I haven't been one for blogging much but I love this site, I check it out everyday and I feel priviliged to be part of this tribe, so thank you.
My xmas was okay I spent the day with my mum sister boyfriend and baby Jack. We ate, walked, slept and watched TV which I suppose is what most of the country would have been doing, well the lucky ones.
It was three weeks since my last drink on Christmas day having relapsed, crashed the car while drunk and now waiting to be charged for drink driving and abondoning my baby in the new year.
I have been attending three meetings a week as well as one meeting online and checking this plus other supportive forums out.
I feel better than I have for a long time despite all the forthcoming shit which I know I will get through will the help of my HP and the fellowship.

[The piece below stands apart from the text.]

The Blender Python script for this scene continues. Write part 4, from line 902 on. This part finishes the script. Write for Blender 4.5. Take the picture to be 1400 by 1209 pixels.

I do still have some difficult decisions to make though as my boyfriend is a recovering alcoholic and drug addict as well. He is currently going to the AA meetings but is continuing to smoke dope which bothers me. I can also see that the relationship is changing as I get stronger where I am not prepared to accept the unacceptable any more and that is not going down well with the boyfriend because I suppose it is change. I now really have to decide whether I want to stay with him or not. I still love him and he is the father of my baby but I am beginning to think life would be simpler without him. I am also scared of being on my own as I know it will be hard as a single mum and I don't know if I can handle any more change right now.
Does anyone have any advice?
Oh and merry christmas and happy new year.